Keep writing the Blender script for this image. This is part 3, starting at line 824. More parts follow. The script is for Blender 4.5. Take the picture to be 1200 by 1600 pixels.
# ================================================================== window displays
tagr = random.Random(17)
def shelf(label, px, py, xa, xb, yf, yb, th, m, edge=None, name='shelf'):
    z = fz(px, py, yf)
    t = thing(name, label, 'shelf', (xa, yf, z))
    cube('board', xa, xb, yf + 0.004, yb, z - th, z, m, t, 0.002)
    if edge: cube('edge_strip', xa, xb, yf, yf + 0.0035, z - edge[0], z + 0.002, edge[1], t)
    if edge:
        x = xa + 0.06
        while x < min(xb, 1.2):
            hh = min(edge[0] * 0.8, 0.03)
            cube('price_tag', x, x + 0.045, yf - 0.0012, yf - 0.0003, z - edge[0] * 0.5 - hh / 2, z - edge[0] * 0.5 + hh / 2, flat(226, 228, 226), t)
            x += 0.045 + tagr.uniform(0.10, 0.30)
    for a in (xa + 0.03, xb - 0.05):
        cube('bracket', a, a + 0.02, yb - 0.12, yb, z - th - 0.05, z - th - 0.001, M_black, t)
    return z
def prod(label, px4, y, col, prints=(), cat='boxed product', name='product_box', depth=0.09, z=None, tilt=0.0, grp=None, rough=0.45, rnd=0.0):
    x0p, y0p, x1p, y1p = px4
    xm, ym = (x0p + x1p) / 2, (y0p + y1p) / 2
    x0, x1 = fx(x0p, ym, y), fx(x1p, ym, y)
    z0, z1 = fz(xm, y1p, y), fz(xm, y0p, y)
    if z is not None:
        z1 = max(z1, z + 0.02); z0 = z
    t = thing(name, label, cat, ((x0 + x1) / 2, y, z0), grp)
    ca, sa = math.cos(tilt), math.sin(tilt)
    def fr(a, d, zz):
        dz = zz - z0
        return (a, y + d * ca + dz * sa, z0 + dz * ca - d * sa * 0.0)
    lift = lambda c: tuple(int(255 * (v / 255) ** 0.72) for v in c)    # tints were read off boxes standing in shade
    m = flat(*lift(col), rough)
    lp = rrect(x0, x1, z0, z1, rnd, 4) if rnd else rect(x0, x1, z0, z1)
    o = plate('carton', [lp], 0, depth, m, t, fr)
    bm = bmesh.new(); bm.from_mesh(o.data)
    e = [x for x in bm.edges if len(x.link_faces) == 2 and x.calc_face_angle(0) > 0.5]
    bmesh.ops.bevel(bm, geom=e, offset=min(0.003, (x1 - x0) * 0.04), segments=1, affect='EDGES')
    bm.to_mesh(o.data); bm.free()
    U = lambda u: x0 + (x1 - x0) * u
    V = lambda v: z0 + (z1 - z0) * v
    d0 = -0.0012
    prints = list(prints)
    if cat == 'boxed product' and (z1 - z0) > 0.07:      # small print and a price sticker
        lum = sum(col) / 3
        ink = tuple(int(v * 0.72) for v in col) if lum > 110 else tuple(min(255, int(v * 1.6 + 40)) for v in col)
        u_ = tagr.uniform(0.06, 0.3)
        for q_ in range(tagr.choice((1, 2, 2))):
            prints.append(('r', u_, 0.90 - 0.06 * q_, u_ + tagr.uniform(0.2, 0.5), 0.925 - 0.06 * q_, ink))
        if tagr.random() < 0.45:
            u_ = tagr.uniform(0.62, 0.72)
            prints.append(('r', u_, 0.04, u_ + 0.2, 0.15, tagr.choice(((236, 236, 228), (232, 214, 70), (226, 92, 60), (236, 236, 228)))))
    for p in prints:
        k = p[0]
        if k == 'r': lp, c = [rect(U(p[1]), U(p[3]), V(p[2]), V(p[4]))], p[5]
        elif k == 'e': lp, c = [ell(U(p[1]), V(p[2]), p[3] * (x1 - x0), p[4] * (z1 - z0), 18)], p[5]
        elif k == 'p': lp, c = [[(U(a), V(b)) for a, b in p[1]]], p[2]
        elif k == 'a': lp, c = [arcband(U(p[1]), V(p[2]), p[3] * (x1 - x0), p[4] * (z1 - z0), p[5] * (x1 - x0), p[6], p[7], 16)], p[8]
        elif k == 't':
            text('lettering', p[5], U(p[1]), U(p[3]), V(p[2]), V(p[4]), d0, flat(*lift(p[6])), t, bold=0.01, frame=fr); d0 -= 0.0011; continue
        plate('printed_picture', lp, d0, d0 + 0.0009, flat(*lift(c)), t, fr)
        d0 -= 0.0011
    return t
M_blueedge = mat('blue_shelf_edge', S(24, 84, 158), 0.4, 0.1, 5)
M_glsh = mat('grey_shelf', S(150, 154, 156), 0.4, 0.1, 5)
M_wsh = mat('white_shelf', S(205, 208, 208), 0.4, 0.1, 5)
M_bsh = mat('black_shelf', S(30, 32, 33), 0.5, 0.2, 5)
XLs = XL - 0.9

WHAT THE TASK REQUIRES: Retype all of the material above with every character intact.

RESULT OF THE TASK:
Keep writing the Blender script for this image. This is part 3, starting at line 824. More parts follow. The script is for Blender 4.5. Take the picture to be 1200 by 1600 pixels.
# ================================================================== window displays
tagr = random.Random(17)
def shelf(label, px, py, xa, xb, yf, yb, th, m, edge=None, name='shelf'):
    z = fz(px, py, yf)
    t = thing(name, label, 'shelf', (xa, yf, z))
    cube('board', xa, xb, yf + 0.004, yb, z - th, z, m, t, 0.002)
    if edge: cube('edge_strip', xa, xb, yf, yf + 0.0035, z - edge[0], z + 0.002, edge[1], t)
    if edge:
        x = xa + 0.06
        while x < min(xb, 1.2):
            hh = min(edge[0] * 0.8, 0.03)
            cube('price_tag', x, x + 0.045, yf - 0.0012, yf - 0.0003, z - edge[0] * 0.5 - hh / 2, z - edge[0] * 0.5 + hh / 2, flat(226, 228, 226), t)
            x += 0.045 + tagr.uniform(0.10, 0.30)
    for a in (xa + 0.03, xb - 0.05):
        cube('bracket', a, a + 0.02, yb - 0.12, yb, z - th - 0.05, z - th - 0.001, M_black, t)
    return z
def prod(label, px4, y, col, prints=(), cat='boxed product', name='product_box', depth=0.09, z=None, tilt=0.0, grp=None, rough=0.45, rnd=0.0):
    x0p, y0p, x1p, y1p = px4
    xm, ym = (x0p + x1p) / 2, (y0p + y1p) / 2
    x0, x1 = fx(x0p, ym, y), fx(x1p, ym, y)
    z0, z1 = fz(xm, y1p, y), fz(xm, y0p, y)
    if z is not None:
        z1 = max(z1, z + 0.02); z0 = z
    t = thing(name, label, cat, ((x0 + x1) / 2, y, z0), grp)
    ca, sa = math.cos(tilt), math.sin(tilt)
    def fr(a, d, zz):
        dz = zz - z0
        return (a, y + d * ca + dz * sa, z0 + dz * ca - d * sa * 0.0)
    lift = lambda c: tuple(int(255 * (v / 255) ** 0.72) for v in c)    # tints were read off boxes standing in shade
    m = flat(*lift(col), rough)
    lp = rrect(x0, x1, z0, z1, rnd, 4) if rnd else rect(x0, x1, z0, z1)
    o = plate('carton', [lp], 0, depth, m, t, fr)
    bm = bmesh.new(); bm.from_mesh(o.data)
    e = [x for x in bm.edges if len(x.link_faces) == 2 and x.calc_face_angle(0) > 0.5]
    bmesh.ops.bevel(bm, geom=e, offset=min(0.003, (x1 - x0) * 0.04), segments=1, affect='EDGES')
    bm.to_mesh(o.data); bm.free()
    U = lambda u: x0 + (x1 - x0) * u
    V = lambda v: z0 + (z1 - z0) * v
    d0 = -0.0012
    prints = list(prints)
    if cat == 'boxed product' and (z1 - z0) > 0.07:      # small print and a price sticker
        lum = sum(col) / 3
        ink = tuple(int(v * 0.72) for v in col) if lum > 110 else tuple(min(255, int(v * 1.6 + 40)) for v in col)
        u_ = tagr.uniform(0.06, 0.3)
        for q_ in range(tagr.choice((1, 2, 2))):
            prints.append(('r', u_, 0.90 - 0.06 * q_, u_ + tagr.uniform(0.2, 0.5), 0.925 - 0.06 * q_, ink))
        if tagr.random() < 0.45:
            u_ = tagr.uniform(0.62, 0.72)
            prints.append(('r', u_, 0.04, u_ + 0.2, 0.15, tagr.choice(((236, 236, 228), (232, 214, 70), (226, 92, 60), (236, 236, 228)))))
    for p in prints:
        k = p[0]
        if k == 'r': lp, c = [rect(U(p[1]), U(p[3]), V(p[2]), V(p[4]))], p[5]
        elif k == 'e': lp, c = [ell(U(p[1]), V(p[2]), p[3] * (x1 - x0), p[4] * (z1 - z0), 18)], p[5]
        elif k == 'p': lp, c = [[(U(a), V(b)) for a, b in p[1]]], p[2]
        elif k == 'a': lp, c = [arcband(U(p[1]), V(p[2]), p[3] * (x1 - x0), p[4] * (z1 - z0), p[5] * (x1 - x0), p[6], p[7], 16)], p[8]
        elif k == 't':
            text('lettering', p[5], U(p[1]), U(p[3]), V(p[2]), V(p[4]), d0, flat(*lift(p[6])), t, bold=0.01, frame=fr); d0 -= 0.0011; continue
        plate('printed_picture', lp, d0, d0 + 0.0009, flat(*lift(c)), t, fr)
        d0 -= 0.0011
    return t
M_blueedge = mat('blue_shelf_edge', S(24, 84, 158), 0.4, 0.1, 5)
M_glsh = mat('grey_shelf', S(150, 154, 156), 0.4, 0.1, 5)
M_wsh = mat('white_shelf', S(205, 208, 208), 0.4, 0.1, 5)
M_bsh = mat('black_shelf', S(30, 32, 33), 0.5, 0.2, 5)
XLs = XL - 0.9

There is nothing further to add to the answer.